In 2006, one of the most high-profile cases of industrial espionage at that point involved the technology company Hewlett-Packard suspecting someone from inside the company of disclosing classified information from board room meetings. The company hired private investigators to monitor its own employees, posing as reporters and company directors to obtain private phone records from employees through illegal methods. They were also instructed to spy on reporters and sift through garbage for private information. The HP executive who had approved the spying was fired as a result, and the company had to pay over $20 million total in settlements. 

What is the difference between corporate and industrial espionage?

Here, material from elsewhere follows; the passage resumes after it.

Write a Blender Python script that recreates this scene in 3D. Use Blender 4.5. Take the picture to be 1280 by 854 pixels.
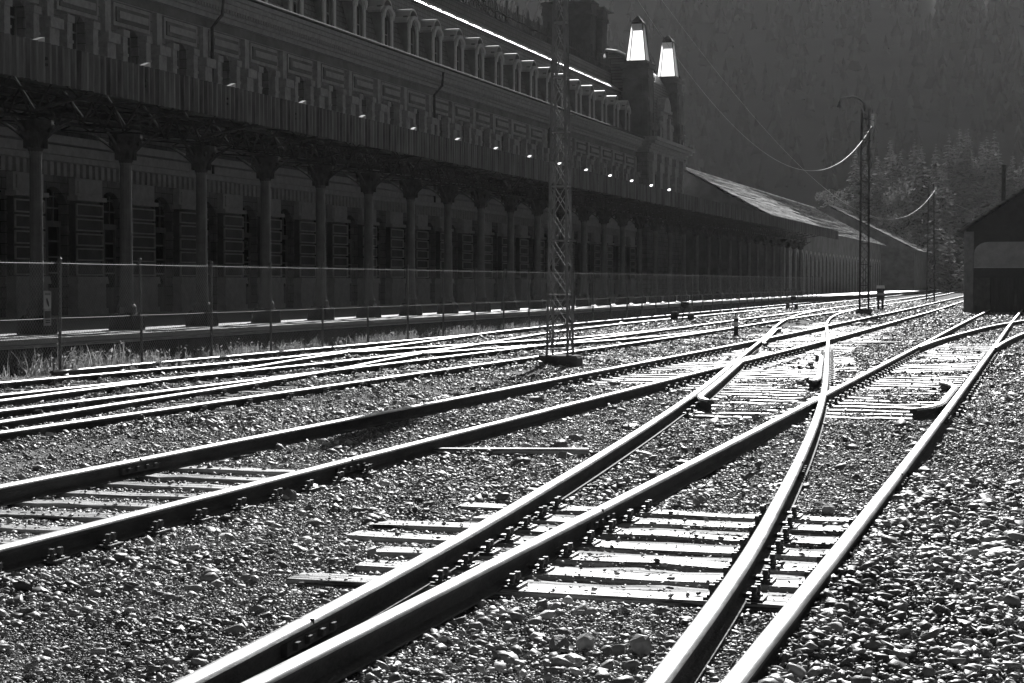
import bpy, bmesh, math, random
import numpy as np
from mathutils import Vector, Matrix

R = math.radians
C = bpy.context.scene.collection
sc = bpy.context.scene
for o in list(sc.objects):
    bpy.data.objects.remove(o)

# ------------------------------------------------------------------ camera
EYE = 1.6
PITCH = math.atan(74 / 2200)
cam = bpy.data.objects.new('camera', bpy.data.cameras.new('camera'))
cam.data.sensor_width = 36
cam.data.lens = 2200 / 1280 * 36
cam.data.clip_start = 0.1
cam.data.clip_end = 6000
cam.location = (0, 0, EYE)
cam.rotation_euler = (R(90) - PITCH, 0, 0)
C.objects.link(cam)
sc.camera = cam

# ------------------------------------------------------------------ light
SUN_AZ, SUN_EL = 9.0, 29.0            # degrees right of straight ahead, above the horizon
SUN_STRENGTH, SKY_STRENGTH, EXPOSURE = 5.0, 0.05, 0.7
w = bpy.data.worlds.new('World'); sc.world = w; w.use_nodes = True
nt = w.node_tree; nt.nodes.clear()
sky = nt.nodes.new('ShaderNodeTexSky'); sky.sky_type = 'NISHITA'; sky.sun_disc = False
sky.sun_elevation = R(SUN_EL); sky.sun_rotation = R(SUN_AZ)
sky.altitude = 2500; sky.air_density = 0.6; sky.dust_density = 0.3
bw = nt.nodes.new('ShaderNodeRGBToBW')             # black-and-white photograph
bg = nt.nodes.new('ShaderNodeBackground'); bg.inputs['Strength'].default_value = SKY_STRENGTH
wo = nt.nodes.new('ShaderNodeOutputWorld')
nt.links.new(sky.outputs[0], bw.inputs[0]); nt.links.new(bw.outputs[0], bg.inputs[0]); nt.links.new(bg.outputs[0], wo.inputs[0])
sl = bpy.data.lights.new('sun', 'SUN'); sl.energy = SUN_STRENGTH; sl.angle = R(0.5); sl.color = (1, 1, 1)
so = bpy.data.objects.new('sun', sl); C.objects.link(so)
sd_ = Vector((math.sin(R(SUN_AZ)) * math.cos(R(SUN_EL)), math.cos(R(SUN_AZ)) * math.cos(R(SUN_EL)), math.sin(R(SUN_EL))))
so.rotation_euler = sd_.to_track_quat('Z', 'Y').to_euler()
sc.view_settings.view_transform = 'Standard'; sc.view_settings.look = 'None'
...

Corporate espionage and industrial espionage are both used to refer to corporate spying. For the most part, these two terms are often used interchangeably, to refer to the practice of using any of the espionage tactics mentioned earlier for personal or financial gain. However, industrial espionage seems to refer more exclusively to illegal tactics. 

Corporate espionage, or corporate spying, can refer to practices that don't break the law. Often described as competitive intelligence, corporate espionage is actually an occupational field you can go into, working for a private company conducting its own intelligence directly or through a larger intelligence network, like SCIP, which connects intelligence professionals with private companies' needs. 

Though industrial espionage and corporate espionage can refer to the same techniques, there are ways to engage in corporate espionage legally, and it's a field that is certainly not in any danger of going out of demand. As long as companies are competing with each other, they'll be snooping around to find out each other's secrets in the hopes of getting a leg up. If intelligence is a field you're interested in, it's certainly worth checking out. Just make sure you're aware of the legality of your company's practices in order to avoid hefty fines and costly lawsuits or even prison time.